Sunday 11 October 2015

Historian Research

V R Berghan
  • Volker is a German American, who was born in Berlin, Germany in 1938 during the Nazi regime. 
  • He has published widely on modern German and European history as well as on trans-Atlantic economic and cultural relations during the Cold War.
Detlev Peukert
  • Peukert was a German historian, who is noted for his research on the Holocaust, social history and in the Weimar Republic.
  • He worked at the University of Essen, where he was the chief researcher in the Nazi period. 
  • He was also a member of the German Communist Party until 1978, when he joined the SDP of Germany. 
  • His work often examined the effect of Nazi social policies on ordinary Germans and on persecuted groups such as Jews and Roman.
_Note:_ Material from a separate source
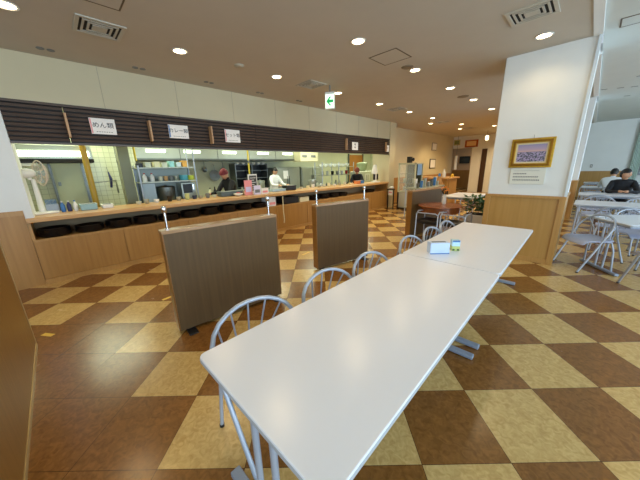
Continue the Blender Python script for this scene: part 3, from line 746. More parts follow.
MB().box(.02, .05, .04, .08, 1.25, 1.32).build('handle', STEELD, t)
def pipe(x, y, z0, z1, r, m_, label, lean=0):
    o = MB().tube([(0, 0, z0), (0, lean, z1)], r, 12).build('pipe', m_, loc=(x, y, 0), smooth=True); tag(o, label, 'pipe')
    MB().lathe([(r*1.5, z0+.3), (r*1.5, z0+.34), (r, z0+.36)], n=12).build('bracket', STEELD, o)
pipe(-6.5, .5, 0, 2.55, .045, YPIPE, 'thick ochre vertical pipe in the kitchen beside the tiled wall')
pipe(-6.5, 1.27, 1.7, 2.55, .02, mat('yellow_pipe', (214, 190, 60), .4), 'short yellow pipe dropping from the ceiling by the tiled wall end')
pipe(-6.5, 3.8, 1.35, 2.55, .02, MATS['yellow_pipe'], 'thin yellow gas pipe hanging by the menu boards')
pipe(-7.0, 1.05, 0, 2.55, .03, CHROME, 'bright chrome vertical post at the end of the tiled wall')
o = MB().box(-6.6, -6.42, .98, 1.16, 0, 2.55).build('service_column', mat('service_col', (128, 130, 104), .5)); tag(o, 'dark olive service column between tiled wall and shelving', 'column')
MB().box(-6.42, -6.4, .98, 1.16, 0, .1).build('foot_plate', STEELD, o)
# wall sink outlines at the tiled wall
t = empty('wire_rack', (-7.35, .6, 1.0), 0, 'thin wire drying rack against the tiled kitchen wall', 'rack')
m = MB(); m.tube([(0, 0, 0), (0, 0, .28), (0, .38, .32), (0, .38, .05)], .009, 6).tube([(.12, 0, 0), (.12, 0, .28), (.12, .38, .32), (.12, .38, .05)], .009, 6)
m.tube([(-.15, 0, .28), (0, 0, .28)], .009, 6).tube([(-.15, .38, .3), (0, .38, .3)], .009, 6)
m.build('frame', STEELD, t)
for q in range(5): MB().tube([(0, .06+q*.07, .285), (.12, .06+q*.07, .285)], .005, 5).build('bar', STEELD, t)
o = MB().tube([(0, 0, 0), (.02, .02, -.15), (0, .0, -.33)], [.012, .028, .02], 8).build('hanging_brush', mat('navy', (34, 40, 92), .5), loc=(-7.3, .88, 1.5)); tag(o, 'dark blue brush hanging on the tiled wall', 'brush')
MB().tube([(0, 0, 0), (-.1, .0, .1)], .004, 5).build('hook', STEELD, o)
# prep bench run
def bench(x0, x1, y0, y1, h, label):
    t = empty('prep_bench', (x0, y0, 0), 0, label, 'workbench', 'stainless kitchen benches'); W_, L_ = x1-x0, y1-y0
    MB().box(0, W_, 0, L_, h-.04, h).build('top', STEEL, t, bevel=.004)
    MB().box(.03, W_-.03, .03, L_-.03, .2, .22).build('undershelf', STEEL, t)
    for a in (.04, W_-.04):
        for b2 in (.04, L_-.04): MB().tube([(a, b2, 0), (a, b2, h-.04)], .018, 8).build('leg', STEEL, t)
bench(-6.75, -6.15, 1.2, 2.5, .8, 'stainless bench under the wire shelving')
bench(-6.9, -6.5, 2.6, 4.3, .8, 'stainless bench in front of the cook in the red hat')
bench(-6.8, -6.2, 5.95, 8.25, .8, 'stainless bench behind the right half of the hatch')
bench(-6.75, -6.15, 8.3, 9.6, .8, 'stainless bench carrying the pale food machine')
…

In particular, he looks at how in everyday life within Nazi Germany, including aspects of both normality and criminality which co-existed with one another in the Third Reich. 
  • Peukert was on of the first historians to talk about the persecution of the Romani within Germany.
Daniel Goldhagen
  • Goldhagen is an American historian who was born in Boston in June 1959. His father was a Holocaust survivor following their experience in a ghetto in Ukraine. He states that his "understanding of "Nazism and the Holocaust is indebted" to his father.
  • Once at Harvard he had a 'lightbulb moment' where he discovered that the functionalism vs intentionalism argument doesn't cover why people executed the order. He therefore investigated who the men and women were who did the killing and the reasoning behind it. 
  • In the book from the source, he is stating that the vast majority of the Germans believed in "annihilation antisemitism" which had proceeded through centuries, where most of the people were willing to kill the Jews. 
  • He believes in intentionalism, as he sees that Hitler and the Nazi Party had clear views to kill the Jews and that people were willing to do it anyways due to their antisemitic ways.   
Ian Kershaw


  • Born in 1943, he is an British Historian who is highly regarded for his work on Adolf Hitler and the biographies he has created about him. He helped create the BBC documentary 'The Nazis: A Warning From History'. 
  • He was originally trained as a medievalist, but changed to Nazi Germany in the late 70's. 
  • When he visited Bavaria in 1972, he met an old man who told him that "the Jew is a louse!", making him become keen to learn more about Nazi Germany and why ordinary people became supportive of the Nazi ideology. 
  •  Kershaw is a structuralist like his mentor, Broszat, who belives that the structure of the Nazis was more important than Hitler in their development. He sees that to base the history and success of the Third Reich through one man is obsurd, due to the 68 million people who were in Germany at the time. He argues that Hitler did play a pivotal role in the decision of genocide, but the build up to it and majority of it was planned by lower ranked officials despite no order from Hitler. 
  • Kershaw views the holocaust not as a plan, but a process caused by the 'culminative radicalization' of the Nazi state, as articulated by the funtionalists.